Microsoft has millions of users who installed older versions of Windows or they upgraded to the latest Windows 10. The previous Windows wasn’t the best version, but still, 250 million licenses have been shipped worldwide. Microsoft’s biggest mistake was to remove the Start menu, adapting the new Metro UI which confused many fans who were accustomed with the tablet version. The Windows 10 was announced one year ago and until July 29, the users were able to download Technical Preview builds with lots of experiments and additions. If the users were finding bugs and other errors, they were sending Microsoft their feedback and the developers tried to fix them. Apple did the same with its OS X Yosemite, which is El Capitan’s predecessor. But this version focused on bringing the desktop UI to iOS 7’s flat aesthetic.

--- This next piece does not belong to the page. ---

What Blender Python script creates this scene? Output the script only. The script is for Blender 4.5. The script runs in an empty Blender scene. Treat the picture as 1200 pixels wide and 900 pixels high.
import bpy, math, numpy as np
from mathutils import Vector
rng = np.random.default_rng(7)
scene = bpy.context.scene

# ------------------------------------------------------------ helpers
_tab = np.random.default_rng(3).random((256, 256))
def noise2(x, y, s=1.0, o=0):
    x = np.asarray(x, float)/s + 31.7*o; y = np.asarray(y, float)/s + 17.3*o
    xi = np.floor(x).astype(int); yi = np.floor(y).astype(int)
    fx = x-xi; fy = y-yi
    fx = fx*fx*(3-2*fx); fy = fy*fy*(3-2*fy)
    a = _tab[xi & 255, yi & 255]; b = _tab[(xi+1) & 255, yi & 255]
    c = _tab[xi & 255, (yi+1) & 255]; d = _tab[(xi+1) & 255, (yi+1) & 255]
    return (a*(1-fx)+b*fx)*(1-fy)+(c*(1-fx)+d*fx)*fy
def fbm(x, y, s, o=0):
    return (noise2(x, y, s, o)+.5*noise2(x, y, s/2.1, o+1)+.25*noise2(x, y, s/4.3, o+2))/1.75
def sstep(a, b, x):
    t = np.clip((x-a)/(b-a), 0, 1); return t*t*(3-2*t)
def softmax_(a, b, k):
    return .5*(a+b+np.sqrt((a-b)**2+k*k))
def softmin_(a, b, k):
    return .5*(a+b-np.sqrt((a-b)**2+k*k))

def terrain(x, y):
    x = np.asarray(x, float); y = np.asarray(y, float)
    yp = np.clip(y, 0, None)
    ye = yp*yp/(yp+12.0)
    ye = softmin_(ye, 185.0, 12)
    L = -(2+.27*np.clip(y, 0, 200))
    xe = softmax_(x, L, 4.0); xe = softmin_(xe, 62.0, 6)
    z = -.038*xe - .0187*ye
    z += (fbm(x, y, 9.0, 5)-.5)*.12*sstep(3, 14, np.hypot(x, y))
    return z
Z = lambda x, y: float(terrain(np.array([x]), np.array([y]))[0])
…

Microsoft wanted to make a combination between the Windows 7 and the tablet environment, but the result didn’t please many users which considered the Windows 8 too jarring. And the removal of the Start Button and Start Menu made the users very frustrated, being forced to download tools to restore them. Windows 10 is similar to Windows 8, keeping the live tiles and unified search, but they’re now integrated into the requested Start menu. Metro applications will continue to run in full screen, but now you can use virtual desktops and the similar Spotlight-like search.



The novelty is the Continuum functionality, which allows you to switch from tablet mode to desktop mode, from keyboard to touch, depending on how you’re using the device, especially if you own a Surface Pro tablet with an attachable keyboard. Cortana is the intelligent assistant which was introduced in Windows Phone 8, and now it’s integrated into the new Microsoft Edge browser.

If you haven’t upgraded to El Capitan yet, then you’re running the adapted desktop version of the iOS 7 which brought features such as the notification center, the improved iMessage and Handoff allows you to switch between your Mac and other Apple devices.

OS X Yosemite’s Photos replaces two old applications, iPhoto and Aperture and it uploads all images to iCloud Photo Library. As for Spotlight, its search box is displayed in the center of the screen, containing results from the local drive and from online sources, using the Bing search engine, Maps and Wikipedia.